Twixt Me and Thee

 

Going Through a phrase

Rabbi Shlomo Carlebach, z”l, once came to speak to a group of students who seemed to be particularly aloof. When one — more affable — student offered him a lectern, Reb Shlomo thanked him, but shook his head sadly and said:

“There’s so much between me and these people. … You want me to put one more thing between us?”

Between you, me and the lamppost, anytime we speak or write, there’s a lot that comes in between us. Layers upon layers of interference create a disturbance to communication. And some of the worst language barriers are between people who speak the same language.

As E.B. White warned, “When you say something, make sure you have said it. The chances of your having said it are only fair.”

Often, the problem comes from simply poor usage. But some people couldn’t care less, thinking — even saying — they “could care less.” Whether they could or couldn’t care, more or less, they sound like Alice as she was falling down the rabbit’s hole:

“‘Do cats eat bats, I wonder?’ And here Alice began to get rather sleepy, and went on saying to herself, in a dreamy sort of way, ‘Do cats eat bats? Do cats eat bats?’ and sometimes, ‘Do bats eat cats?’ for, you see, as she couldn’t answer either question, it didn’t much matter which way she put it.”

OK, fasten your seatbelt now; we’re going to be running into some grammar turbulence:

I’m going to start with the final word. No, that’s not like shutting down Windows by clicking on the Start button. I mean the final word on English usage: Bryan Garner:

“Because the pronouns following between are objects of the preposition, the correct phrase is between you and me. Yet the phrasing *between you and I is appallingly common — ‘a grammatical error of unsurpassable grossness,’ as one commentator puts it. Interestingly, this grammatical error is committed almost exclusively by educated speakers trying a little too hard to sound refined but stumbling badly. It’s almost surely an ingrained instance of hypercorrection based on childhood admonitions not to use you and me (or similar compounds) as the subject of the sentence. …” — Garner’s Modern English Usage (GMEU).

I started with the final word; now I’m going to stick some footnotes right here in the middle.
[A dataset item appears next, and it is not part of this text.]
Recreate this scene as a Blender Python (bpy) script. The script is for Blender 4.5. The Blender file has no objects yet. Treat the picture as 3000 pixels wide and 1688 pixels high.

That doesn’t give the toes in the footnotes too much wiggle room, but it will help us toe the line.

An asterisk (aka star) before a phrase in GMEU means that the phrase is an “invariably inferior form.” Garner is a Texan and that’s his Southern gentlemanly way of saying it’s wrong.

The subject of a sentence is the actor. “Jack hits the ball.” Jack is the subject; he does the action. Hits is the verb; the action. The ball is the object being acted upon. Now hold on tight … “I” is an actor. (No, that’s not I am an actor because I’m referring to the word “I,” not yours truly.) “Me” is an object — the recipient of the action. I hit the ball. The ball hit me. (Relax. I’m fine. It was a dodgeball and it didn’t hurt.)

If Jack hit Billy, nobody would say “Jack hit he.” Nor would they say “Him hit Billy.” That would sound like the writers who used to stereotype Native Americans with dialogue like “Me go to town.” That heap no good.

Mary Norris, copyeditor at The New Yorker, blames the widespread abusage “between you and I” on people being too polite.

The error gets abetted by the social pressure to not put oneself first. If people weren’t so worried about being polite they would put themselves first in the sentence. “No one would begin a confidence with ‘Between I and you.’”

Norris advises, “If you still think it’s impolite and your mother … would disapprove, move ‘me’ to the other end and you have good grammar and etiquette too.”

William Safire referred to a quote in which F. Scott Fitzgerald told Ernest Hemingway, “The rich are different than you and I.” Hemingway replied, “Yes, they have more money.”

But Safire found that Fitzgerald meant something deeper about the rich: “They possess and enjoy early, and it does something to them, makes them soft where we are hard, and cynical where we are trustful, in a way that, unless you were born rich, it is very difficult to understand.”

Safire then adapted Fitzgerald’s insight to those who feel compelled to say “It is I,” or “Between you and I.”

“Let me tell you about the very grammatical. They are different from you and me. They get their habits ingrained early, and it does something to them, makes them rigid where we are flexible, and cynical of usage where we are trustful, in a way that, unless you were exposed at an early age to a severe English teacher, it is very difficult to understand.”